Y, como atmósfera general del drama, ¡qué superabundancia de motivos ideales! ¡El amor, la amistad, la libertad! ¡Y cuánta elocuencia al proclamarlos ! Es casi un Rousseau puesto en acción, con una juventud ebria, con un ardor y una fuerza tanto más avasalladores por desarrollarse sobre el fondo de la Corte más sombríamente majestuosa. Todo ello con el más atento sentido, nunca alcanzado por Goethe, de las necesidades escénicas, tanto que ya la primera representación en Hamburgo el 29 de agosto de 1787 fue un éxito. Schiller es un hombre de teatro con todas las habilidades, dijérase casi con todas las astucias del oficio y sin embargo nadie es más honrado ni más puro que él.
G. Gabetti
En el espacio angosto del tiempo los hechos están demasiado acumulados e intrincados, y la parte política se encuentra menos en la acción que en el fecundo hablar del marqués de Posa. (De Sanctis)
* También escribió una tragedia Don Carlos el poeta alemán Friederich La Motte Fouqué (1777-1843), dedicada en 1823 a Schiller, en la que se intenta una rehabilitación de Felipe II y del duque de Alba.
* Por el respeto a la verdad histórica es también notable el drama El haz de leña (1872) del poeta Gaspar Núñez de Arce (1834-1903), considerado el mejor drama de carácter histórico del período romántico español.
* Escribieron otros dramas sobre el asunto, L.-S. Mercier, Lord John Rusell, M.-J. Chenier, A. Pepoli, G. Polidori, J. M. Díaz, J. Güell y Renté, etc.

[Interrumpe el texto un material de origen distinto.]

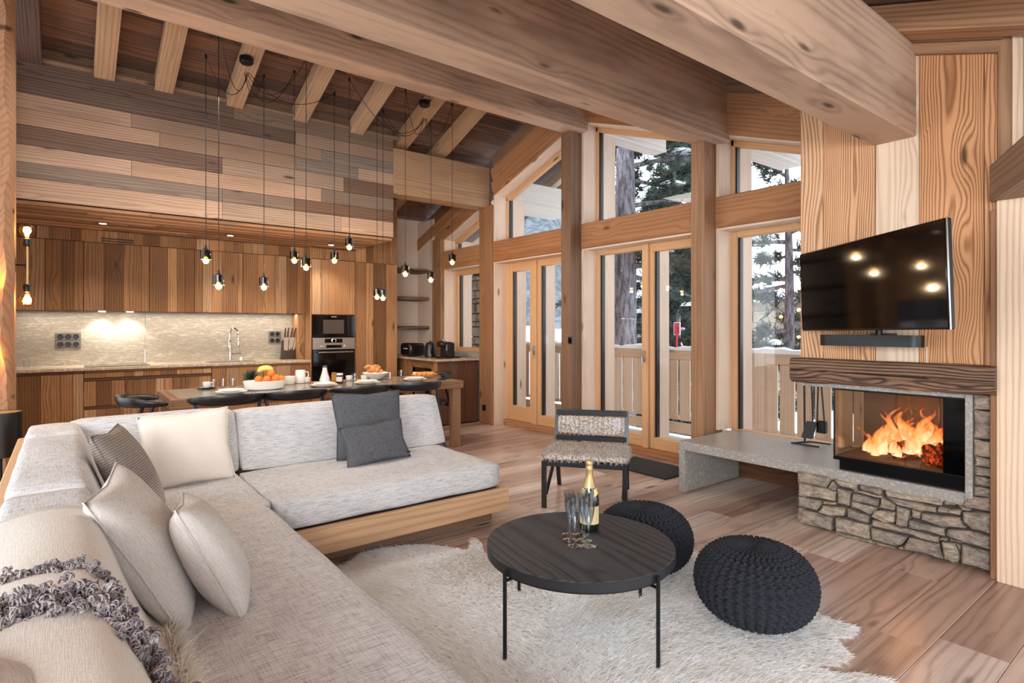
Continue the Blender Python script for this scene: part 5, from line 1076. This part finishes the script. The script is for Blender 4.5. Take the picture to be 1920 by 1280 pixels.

* Entre las óperas musicales compuestas sobre el drama regio de Don Carlos la más importante es Don Cario de Giuseppe Verdi (1813-1901), representada en París en 1867. El argumento de la tragedia schilleriana le había sido sugerido en 1850 a Verdi por Alphonse Royer y por Gustav Vaez, quienes habían transformado Los lombardos en la primera cruzada (v.) en Jerusalén, y el maestro había dejado indecisa la acogida. Quince años más tarde decidió tratar el asunto y escribir la ópera para la Exposición universal de París de 1867, sobre el libreto francés de Méry y Du Lóele. Traducido el libro al italiano, con el título Don Cario, la ópera fue representada en el Teatro Municipal de Bolonia el mismo año 1867.
Para adaptarse a las costumbres de la escena francesa, la ópera constó al principio de cinco actos; luego fue reducida a cuatro; por fin en 1883 volvió a tener cinco con veintiocho cuadros. En esta última estructura, el exceso de episodios laterales que sirvió más para la coreografía y la maquinaria propia de la «grand’opéra» que para las necesidades dramáticas hizo grave y lento el desarrollo de la acción. Pero, como en La forza del destino (v. Don Alvaro), todo lo esencial del drama está altamente realizado. El elemento amoroso es menos vivo que aquél en que asoman las pasiones desencadenadas del odio, de la ambición, de la venganza y de los celos. Son hermosos los papeles de Isabel y de Carlos, y estupendos los de Felipe, de Rodrigo y del Inquisidor.